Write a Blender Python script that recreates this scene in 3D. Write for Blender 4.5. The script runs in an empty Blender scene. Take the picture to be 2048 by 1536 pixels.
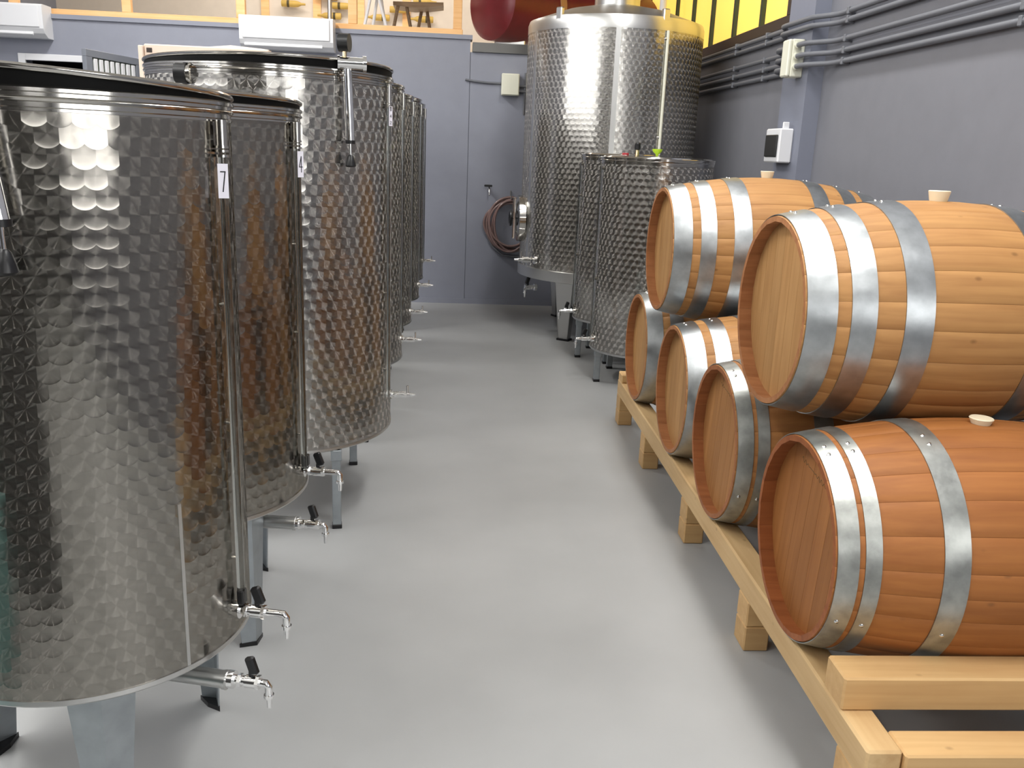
import bpy, math, random
from mathutils import Vector, Matrix
random.seed(7)
S = bpy.context.scene
C = S.collection
PI = math.pi

# ------------------------------------------------------------------ camera, world, lights, exposure
def lin(r, g, b):
    f = lambda c: c/12.92 if c <= .04045 else ((c+.055)/1.055)**2.4
    return (f(r/255), f(g/255), f(b/255), 1)

cam_d = bpy.data.cameras.new('camera')
cam = bpy.data.objects.new('camera', cam_d)
C.objects.link(cam)
right = Vector((0.99688956, -0.0682186, 0.03946427))
down = Vector((0.02049468, -0.25912064, -0.9656275))
fwd = Vector((0.07609976, 0.96343278, -0.25691654))
m = Matrix((right, -down, -fwd)).transposed().to_4x4()
m.translation = Vector((0, 0, 1.55))
cam.matrix_world = m
cam_d.sensor_width = 36
cam_d.sensor_fit = 'HORIZONTAL'
cam_d.lens = 1751.2*36/2048
cam_d.clip_start = 0.05
S.camera = cam
S.view_settings.view_transform = 'Standard'
S.view_settings.look = 'None'
S.view_settings.gamma = 1
S.view_settings.use_curve_mapping = False
S.view_settings.exposure = 0.0
W = bpy.data.worlds.new('world')
S.world = W
W.use_nodes = True
W.node_tree.nodes['Background'].inputs[0].default_value = (.75, .85, 1, 1)
W.node_tree.nodes['Background'].inputs[1].default_value = .25

def area(name, loc, size, power, color=(1, 1, 1), rot=(0, 0, 0)):
    d = bpy.data.lights.new(name, 'AREA')
    d.shape = 'RECTANGLE'
    d.size, d.size_y = size
    d.energy = power
    d.color = color
    o = bpy.data.objects.new(name, d)
    C.objects.link(o)
    o.location = loc
    o.rotation_euler = rot
    return o

for x, row in ((-2.4, ((-2.0, 40), (1.0, 80), (3.4, 60), (6.9, 135))), (1.2, ((-2.0, 30), (1.0, 75), (3.4, 72), (5.8, 45)))):
    for y, p in row:
        area('ceiling_light', (x, y, 4.55), (.35, 1.6), p, (1, .985, .96))
area('ceiling_light', (-1.2, 11, 4.5), (3.5, .6), 75, (1, .93, .84))

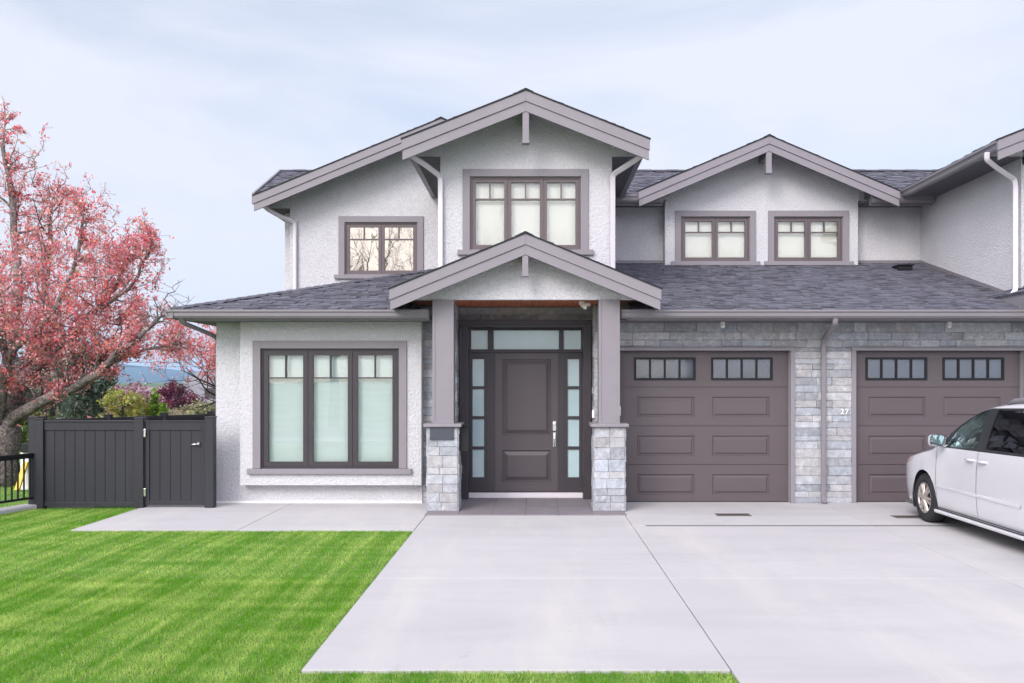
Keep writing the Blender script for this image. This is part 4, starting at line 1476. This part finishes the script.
root = empty('utility_pole', (-38.5, 100, 0), 'thin utility pole far away under the blue hills', 'utility pole')
b = MB(); b.tube([(-38.5, 100, 0), (-38.5, 100, 2.6)], [.13, .1], 8); b.build('pole', M['pole'], root)
b = MB(); b.box(-39.2, -37.8, 99.95, 100.05, 2.2, 2.32); b.build('crossarm', M['pole'], root)
for k in range(2):
    b = MB()
    pp = [(-75 + 6.0 * i, 95 + k, 3.55 + k * .5 + .012 * (i - 6) ** 2) for i in range(13)]
    b.tube(pp, .02, 4); b.build('wire', M['black'], root)


def hill(name, Y, amp, seed, x0, x1, m, zb=0):
    r = random.Random(seed)
    b = MB(); n = 60
    ph = [r.uniform(0, 6.28) for _ in range(5)]
    tops = []
    for i in range(n + 1):
        x = x0 + (x1 - x0) * i / n
        u = i / n
        h = amp * (.45 + .75 * math.exp(-((x + 2450) / 650) ** 2) + .10 * math.sin(u * 23 + ph[1]) + .05 * math.sin(u * 61 + ph[2]) + .35 * math.exp(-((x - 2200) / 900) ** 2))
        tops.append((x, max(h, amp * .08)))
    for (xa, ha), (xb, hb) in zip(tops, tops[1:]):
        rows = [(Y, 0.0), (Y + 350, .5), (Y + 700, .85), (Y + 1000, 1.0), (Y + 1900, .5), (Y + 2600, -.02)]
        for (ya, fa), (yb, fb) in zip(rows, rows[1:]):
            b.face([(xa, ya, ha * fa - 1), (xb, ya, hb * fa - 1), (xb, yb, hb * fb - 1), (xa, yb, ha * fb - 1)])
    o = b.build(name, m, smooth=True, merge=True)
    return tag(o, kind='structure')
hill('hills', 3600, 85, 4, -5200, 4500, M['hill'])

# yellow and white yard things behind the railing
root = empty('yard_board', (at(22, 490, 16.2).x, 16.2, 0), 'slanted yellow board leaning on a white panel behind the railing', 'board')
p = at(17, 492, 16.2); q_ = at(26, 462, 16.4)
b = MB(); b.sweep([(-.05, -.015), (.05, -.015), (.05, .015), (-.05, .015)], [Vector((p.x, p.y, 0)), q_]); b.build('board', M['yellow'], root)
b = MB(); b.box(q_.x - .13, q_.x + .1, 16.45, 16.5, -.02, .66); b.build('panel', M['white_plastic'], root)
b = MB(); b.box(q_.x - .1, q_.x + .13, 16.40, 16.55, .66, .84); b.build('box', M['black'], root, bevel=.02)

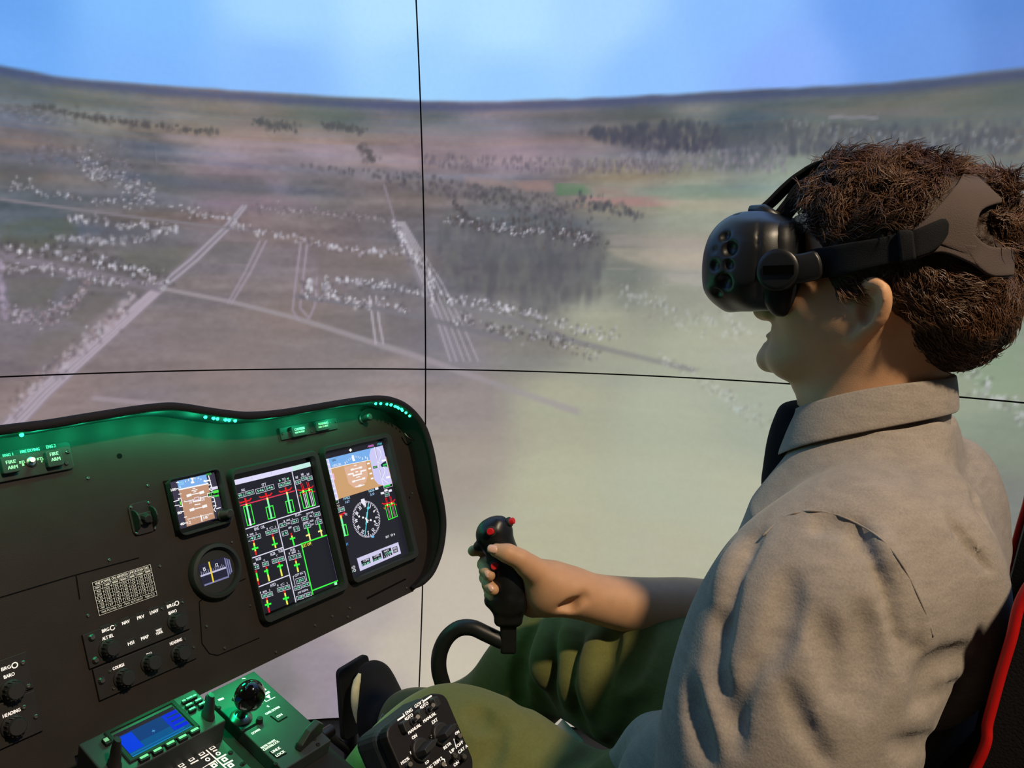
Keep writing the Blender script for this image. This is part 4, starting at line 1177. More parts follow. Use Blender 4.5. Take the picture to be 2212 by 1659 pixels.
D.text('27',1000,635,70,70,(70,230,60)); D.line([(1085,580),(1150,565)], 60, (80,235,70)); D.line([(1100,670),(1165,660)], 40, (60,215,60)); D.line([(1045,505),(1130,485)], 60, (225,222,240))
for s,x,y in [('100',195,530),('80',330,1030),('40',385,1275)]: D.text(s,x,y,110 if len(s)>2 else 85,60,W2,bold=.0003)
for (x,y) in [(250,515),(260,380),(315,630),(375,1010),(435,1130),(430,1260),(950,340),(955,430),(1025,705),(1045,797),(1065,885)]: D.line([(x,y),(x+45,y-8)], 20, W2)
D.line([(205,790),(320,755),(300,725),(355,712),(395,890),(335,900),(325,865),(230,880)], 18, W2); D.poly([(255,810),(330,760),(380,880),(330,890),(320,850),(270,850)], (20,40,44)); D.line([(340,800),(355,850)], 26, (130,235,60))
D.line([(500,1170),(1040,1040)], 8, W2)
for k_ in range(19): D.line([(510+k_*29,1168-k_*7),(518+k_*29,(1205 if k_ % 5 == 0 else 1185)-k_*7)], 9, W2)
D.line([(790,1090),(812,1210)], 26, W2); D.text('18',890,1135,80,60,W2,bold=.0003); D.text('12',535,1245,70,60,W2); D.text('1013',960,195,100,45,(60,200,70))
D.line([(1130,945),(1210,920)], 20, W2)
D.mb.build('screen_picture', M_screen, sby)
mb = MB(); a, b = P(497, 1109, .02); mb.lathe([(.0075, .004), (.0075, .006), (.006, .007), (.0058, .0235), (.0045, .0245), (.0001, .0245)], (a-.002, b, 0), 16)
kb = mb.build('setting_knob', M_knob, sby, smooth=True, auto=35)
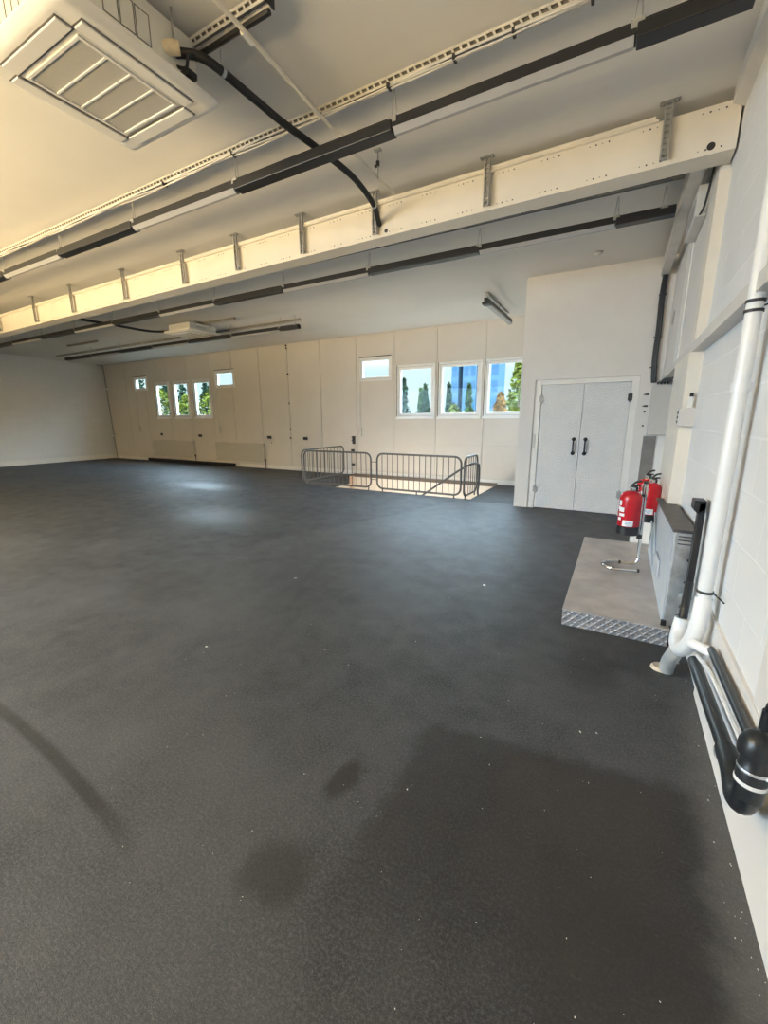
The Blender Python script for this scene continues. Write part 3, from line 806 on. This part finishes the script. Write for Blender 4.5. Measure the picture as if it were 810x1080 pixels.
for k in range(4): mb.tube(smoothpts([(.40 + .04 * k, YD - .1, 1.97), (.42 + .04 * k, YD - .14, 1.99 + .01 * k), (.43 + .03 * k, YD - .3, 1.985), (.52, YD - .6 - .1 * k, 1.99)], 6), .012, 8)
tag(mb.build('cable_tails', 'dark', loc=(.45, YD - .1, 1.96), smooth=True), 'tangle of dark cables between cabinet top and ledge', 'cables')
HK = [(1.832, 'top'), (1.668, 'second'), (1.588, 'third'), (1.385, 'lowest')]
for z, l in HK:
    big = z > 1.6
    mb = MB().box(.276, .316 if big else .296, YD - .07, YD - .0455, z - .014, z + .012)
    if big: mb.tube([(.283, YD - .08, z), (.25, YD - .08, z - .006)], .009, 6)
    tag(mb.build('wall_hook', 'dark', loc=(.29, YD, z)), '%s small black hook of four between the doors and the cabinet' % l, 'hook', 'hooks beside the doors')
# sounder box on the clad wall
t = thing('junction_box', (.45, 5.1, 3.35), 'grey box high on the boarded wall beside the rafter', 'box')
mb = MB().poly([(.453, 4.78, 3.16), (.453, 5.42, 3.16), (.453, 5.42, 3.40), (.453, 4.78, 3.40)], (-.085, 0, 0)); mb.build('housing', 'greytrim', t, bevel=.01)
mb = MB()
for k in range(4): mb.box(.3655, .3675, 4.85, 5.3, 3.20 + k * .035, 3.212 + k * .035)
pieces(mb, 'vent_slot', 'galvdark', t)
MB().tube(smoothpts([(.40, 4.80, 3.17), (.42, 4.72, 3.2), (.43, 4.62, 3.30), (.44, 4.58, 3.45), (.44, 4.5, 3.6)], 6), .009, 6).build('cable', 'dark', t)
mb = MB().tube([(.455, 6.85, 2.75), (.449, 6.85, 2.75)], .085, 20)
o = tag(mb.build('wall_grommet', 'galvdark', loc=(.455, 6.85, 2.75)), 'oval grey patch plate on the boarded wall above the cabinet', 'plate')
o.scale = (1, 1.5, 1)
# switch box on the pier
t = thing('switch_box', (.47, 4.3, 1.50), 'off white switch box on the face of the cream pier', 'switch')
MB().box(.405, .528, 4.235, 4.299, 1.43, 1.575).build('box_body', 'cabinet', t, bevel=.006)
mb = MB()
for k in range(3): mb.box(.3995, .405, 4.243, 4.275, 1.455 + k * .035, 1.48 + k * .035)
pieces(mb, 'button', 'dark', t)
mb = MB().box(.462, .497, 4.27, 4.299, 1.575, 1.665); mb.build('conduit_stub', 'trim', t, bevel=.003)
MB().box(.468, .492, 4.275, 4.2995, 1.665, 1.695).build('cable_entry', 'dark', t)

# ------------------------------------------------------------------ platform, box, post
t = thing('tread_platform', (.1, 4.2, 0), 'low worn tread plate platform against the side wall', 'platform')
MB().box(-.235, .42, 3.125, 5.30, 0.004, .122).build('plinth_skirt', 'treadside', t)
MB().box(-.238, .423, 3.122, 5.303, .122, .130).build('deck_plate', 'tread', t)
t = thing('steel_side_box', (.42, 3.9, .13), 'grey steel box with dark top board standing on the platform', 'box')
MB().poly([(.378, 3.19, .131), (.384, 5.05, .131), (.384, 4.56, .745), (.372, 3.19, .775)], (.012, 0, 0)).build('front_sheet', 'greysheet', t)
MB().box(.392, .418, 3.9, 4.56, .131, .742).box(.392, .49, 3.196, 4.29, .131, .742).build('carcass', 'galv', t)
e = MB().box(.386, .487, 3.186, 3.1955, .131, .775).build('end_plate', 'galv', t, bevel=.002)
mb = MB()
for z in (.70, .725, .75): mb.box(.40, .475, 3.181, 3.186, z, z + .006)
for z in (.2, .45, .6): mb.tube([(.47, 3.178, z), (.47, 3.186, z)], .008, 6)
pieces(mb, 'fixing', 'dark', e)
MB().poly([(.366, 3.175, .778), (.495, 3.175, .778), (.495, 4.292, .754), (.421, 4.292, .754), (.421, 4.60, .748), (.366, 4.60, .748)], (0, 0, .02)).build('top_board', 'darkboard', t, bevel=.003)
mb = MB()
for (a, b) in (((.371, 4.12, .35), (.371, 4.62, .62)), ((.371, 3.85, .35), (.371, 4.12, .35)), ((.371, 4.25, .22), (.371, 4.9, .50))):
    mb.tube([a, b], .007, 6)
mb.poly([(.374, 3.72, .28), (.374, 3.98, .28), (.374, 3.98, .42), (.374, 3.72, .42)], (-.012, 0, 0))
mb.build('brace', 'greysheet', t)
MB().box(.372, .402, 3.165, 3.188, .105, .165).build('corner_foot', 'black', t)
t = thing('black_post', (.47, 3.08, 0), 'black steel post with cranked head beside the white soil pipe', 'post')
mb = MB().box(.462, .497, 3.06, 3.12, .16, 1.0); mb.build('upright', 'black', t, bevel=.003)
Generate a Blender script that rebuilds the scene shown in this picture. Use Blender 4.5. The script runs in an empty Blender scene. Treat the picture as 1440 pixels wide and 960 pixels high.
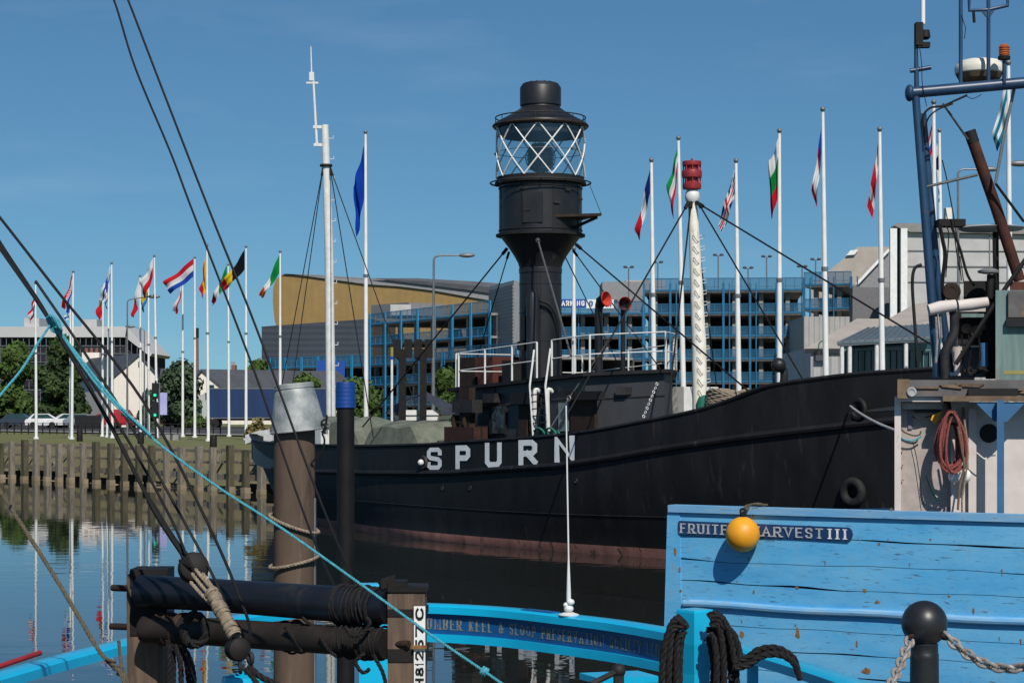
import bpy, bmesh, math, random
from mathutils import Vector, Matrix
R = math.radians
random.seed(7)
SC = bpy.context.scene
COL = SC.collection
F, H = 2800.0, 3.6            # focal length in photograph pixels, eye height above the water
V = Vector
def P(x, y, D): return V(((x-720)/F*D, D, H+(578-y)/F*D))

# ------------------------------------------------------------------ camera, sky, sun
cam = bpy.data.cameras.new('camera'); camo = bpy.data.objects.new('camera', cam); COL.objects.link(camo)
camo.location = (0, 0, H); camo.rotation_euler = (R(90), 0, 0)
cam.sensor_width = 36; cam.lens = 36*F/1440; cam.shift_y = 98/1440
cam.clip_start = .3; cam.clip_end = 6000
SC.camera = camo
SUN_EL, SUN_AZ = R(45), R(166)      # azimuth clockwise from +Y
W = bpy.data.worlds.new('World'); SC.world = W; W.use_nodes = True
wn = W.node_tree; wn.nodes.clear()
sky = wn.nodes.new('ShaderNodeTexSky'); sky.sky_type = 'NISHITA'; sky.sun_disc = False
sky.sun_elevation = SUN_EL; sky.sun_rotation = SUN_AZ; sky.altitude = 0
sky.air_density = 1.0; sky.dust_density = 0.35; sky.ozone_density = 3.2
bg = wn.nodes.new('ShaderNodeBackground'); bg.inputs['Strength'].default_value = .075
wo = wn.nodes.new('ShaderNodeOutputWorld')
# a faint wisp of high cloud
geo = wn.nodes.new('ShaderNodeTexCoord'); mp = wn.nodes.new('ShaderNodeMapping')
mp.inputs['Scale'].default_value = (5, 5, 26); mp.inputs['Location'].default_value = (.6, 0, .4)
nz = wn.nodes.new('ShaderNodeTexNoise'); nz.inputs['Scale'].default_value = 1.4; nz.inputs['Detail'].default_value = 6
rp = wn.nodes.new('ShaderNodeValToRGB'); rp.color_ramp.elements[0].position = .56; rp.color_ramp.elements[1].position = .86
rp.color_ramp.elements[1].color = (.07, .07, .07, 1)
mx = wn.nodes.new('ShaderNodeMix'); mx.data_type = 'RGBA'
mx.inputs[7].default_value = (9.0, 9.6, 10.5, 1)
L = wn.links.new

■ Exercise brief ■
Repeat the listing above up to and including the line with "return (f(r/255), f(g/255), f(b/255), 1)", starting from its first line. Drop any pictures.

■ Result of the task ■
Write a Blender Python script that recreates this scene in 3D. Write for Blender 4.5. The script runs in an empty Blender scene. Take the picture to be 2048 by 1536 pixels.
import bpy, math, random
from mathutils import Vector, Matrix
random.seed(7)
S = bpy.context.scene
C = S.collection
PI = math.pi

# ------------------------------------------------------------------ camera, world, lights, exposure
def lin(r, g, b):
    f = lambda c: c/12.92 if c <= .04045 else ((c+.055)/1.055)**2.4
    return (f(r/255), f(g/255), f(b/255), 1)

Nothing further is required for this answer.